My brain was too far into the loop, seeing no good reason why it couldn't respond quickly enough, when I've been using this thing for at least a year with it working. I needed someone to tell me it was getting too full before I went to read it. Since the Arduino's speed usually is very fast, I just assumed it was ready for the slow MIDI response!

Here's the funny thing: I intentionally made the main loop that way. Knowing these old synths are sometimes very slow to respond, and MIDI itself is pretty slow, I thought rather than waste time waiting for the data, to go off and update the screen and do other stuff before getting around to the UART. (I'm generally intolerant of slow user interfaces, buttons or displays that take to long to respond.) Yes, the new stuff is faster, but not that fast. It takes time to do everything else, including handling TWO LCD controllers (I have a 40x4 LCD).

Also of note: I get quite frustrated trying to figure out the "secret" coding of Arduino. So much so with this project that I decided that from now on I will only do projects with Microchip in assembly.

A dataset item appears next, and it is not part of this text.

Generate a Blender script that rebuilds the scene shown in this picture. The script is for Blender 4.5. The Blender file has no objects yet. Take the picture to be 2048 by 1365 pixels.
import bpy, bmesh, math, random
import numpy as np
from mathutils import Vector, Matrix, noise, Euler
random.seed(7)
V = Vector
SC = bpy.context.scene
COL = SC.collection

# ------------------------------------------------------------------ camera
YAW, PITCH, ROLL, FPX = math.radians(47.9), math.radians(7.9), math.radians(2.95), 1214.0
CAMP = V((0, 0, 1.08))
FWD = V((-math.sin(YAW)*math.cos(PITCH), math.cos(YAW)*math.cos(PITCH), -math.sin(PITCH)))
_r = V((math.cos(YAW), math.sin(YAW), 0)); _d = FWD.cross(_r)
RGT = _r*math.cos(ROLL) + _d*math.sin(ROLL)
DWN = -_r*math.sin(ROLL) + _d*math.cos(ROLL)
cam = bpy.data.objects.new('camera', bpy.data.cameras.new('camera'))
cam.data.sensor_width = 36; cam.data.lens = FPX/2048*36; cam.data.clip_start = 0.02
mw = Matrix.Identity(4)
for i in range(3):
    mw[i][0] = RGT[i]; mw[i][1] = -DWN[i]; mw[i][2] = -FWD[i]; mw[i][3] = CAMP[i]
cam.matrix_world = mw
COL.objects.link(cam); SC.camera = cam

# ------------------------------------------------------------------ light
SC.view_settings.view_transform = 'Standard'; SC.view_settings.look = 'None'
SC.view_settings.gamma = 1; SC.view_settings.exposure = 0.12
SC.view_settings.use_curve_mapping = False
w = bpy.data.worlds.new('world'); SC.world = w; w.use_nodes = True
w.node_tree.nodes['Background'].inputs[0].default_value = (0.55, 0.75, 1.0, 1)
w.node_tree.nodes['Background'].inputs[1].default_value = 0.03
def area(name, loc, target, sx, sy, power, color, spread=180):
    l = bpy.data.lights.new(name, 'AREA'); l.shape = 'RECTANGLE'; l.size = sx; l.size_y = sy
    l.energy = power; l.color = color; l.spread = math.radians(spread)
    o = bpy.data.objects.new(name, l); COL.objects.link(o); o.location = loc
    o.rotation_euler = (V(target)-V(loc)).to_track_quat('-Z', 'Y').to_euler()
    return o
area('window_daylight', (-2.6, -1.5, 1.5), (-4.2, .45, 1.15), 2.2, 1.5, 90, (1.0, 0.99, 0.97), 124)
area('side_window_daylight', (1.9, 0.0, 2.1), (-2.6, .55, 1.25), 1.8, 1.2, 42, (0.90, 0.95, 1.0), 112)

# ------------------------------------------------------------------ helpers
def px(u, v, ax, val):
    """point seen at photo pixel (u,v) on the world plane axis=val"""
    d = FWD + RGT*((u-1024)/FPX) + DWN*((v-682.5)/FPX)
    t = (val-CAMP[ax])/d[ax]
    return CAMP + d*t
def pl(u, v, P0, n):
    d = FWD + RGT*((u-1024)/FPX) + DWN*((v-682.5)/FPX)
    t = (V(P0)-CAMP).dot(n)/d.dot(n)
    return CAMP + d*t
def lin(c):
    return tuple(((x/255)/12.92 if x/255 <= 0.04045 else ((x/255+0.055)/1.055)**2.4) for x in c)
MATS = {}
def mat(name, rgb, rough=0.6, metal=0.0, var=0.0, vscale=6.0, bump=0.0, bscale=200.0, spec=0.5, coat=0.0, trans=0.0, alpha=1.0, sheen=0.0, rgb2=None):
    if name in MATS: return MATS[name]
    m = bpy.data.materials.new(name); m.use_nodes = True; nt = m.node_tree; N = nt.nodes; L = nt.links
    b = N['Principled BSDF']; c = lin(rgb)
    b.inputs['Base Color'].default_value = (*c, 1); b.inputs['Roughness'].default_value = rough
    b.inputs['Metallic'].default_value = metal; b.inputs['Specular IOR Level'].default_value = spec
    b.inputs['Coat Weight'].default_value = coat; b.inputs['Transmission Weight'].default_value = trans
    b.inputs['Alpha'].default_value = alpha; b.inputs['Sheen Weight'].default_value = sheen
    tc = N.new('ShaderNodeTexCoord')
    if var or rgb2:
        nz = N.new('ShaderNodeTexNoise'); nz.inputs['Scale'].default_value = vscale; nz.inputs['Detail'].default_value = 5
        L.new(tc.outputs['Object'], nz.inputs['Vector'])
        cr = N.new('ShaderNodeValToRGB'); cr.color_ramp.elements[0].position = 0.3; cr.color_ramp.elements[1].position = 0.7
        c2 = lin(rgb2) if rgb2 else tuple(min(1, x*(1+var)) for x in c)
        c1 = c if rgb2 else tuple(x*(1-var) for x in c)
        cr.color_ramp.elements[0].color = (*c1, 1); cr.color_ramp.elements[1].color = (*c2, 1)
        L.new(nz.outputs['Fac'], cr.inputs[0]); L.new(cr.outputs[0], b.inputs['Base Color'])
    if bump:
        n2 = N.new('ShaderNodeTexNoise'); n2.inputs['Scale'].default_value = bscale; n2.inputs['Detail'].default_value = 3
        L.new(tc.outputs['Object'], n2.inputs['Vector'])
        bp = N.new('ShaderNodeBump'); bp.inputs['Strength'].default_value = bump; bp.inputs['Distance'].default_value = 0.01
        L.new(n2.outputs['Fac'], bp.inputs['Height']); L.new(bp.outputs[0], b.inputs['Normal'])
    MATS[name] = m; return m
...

That's my real strong suit. When I take on a new Microchip PIC project, I get it done. When I take on an Arduino project, more often I put it aside after a while unfinished. Not saying it's wrong, but it's not for me.

This very project uses one PIC controller to read all the buttons, light all the LEDs, and capture encoder rotations, and communicate that to the Arduino with serial. I wrote that assembly code almost 10 years ago, and used it on many projects with not a single bug needing correction. I've used it on a big machine that uses 16 of the PICs, has over 200 buttons, 20 encoders, and 300 LEDs. It's only on Arduino software I get in trouble. In the PIC, I get to write all my ISRs, and everything else, so I know what is going on. With the Arduino I am constantly running into problems that could have been known with deep, detailed, thorough documentation - something I find hard to get online with the Arduino.

But I can't assume the loop changes will work - I need to try them first. I've been burned too many times to think the problem is solved before it was proven functional. Hopefully the loop issue explains all that is going on.

There source code is all there for you, and the rest is in the datasheet of the MCU.
I look stuff up in the core files at time, and i have my own example for the UART setup without the Serial class

Well writing your own rx-ISR should be easy enough in that case.

it does. Only other explanation can be a hardware issue.
Again time wise it is more efficient the have the loop in the order. Midi protocol is a compromise. They went for 31250 because it was slow enough to cover at least 5 meter in a none twisted pair cable, and works with an opto-coupler that was available at the time. slow enough so the synthesizers could keep up. So waiting for a long message is wasteful. The Serial object rx-ISR stores all incoming bytes in the buffer until they are read. available checks the amount of byte between the head and the tail etc.

Locate 'HardwareSerial.h' on your computer and open it in notepad++ check out the files in the vicinity etc.
You are always free to write assembler as well of course, but personally i am happy with this C++ variant these days, The freedom to modify anything to suit my needs does the trick.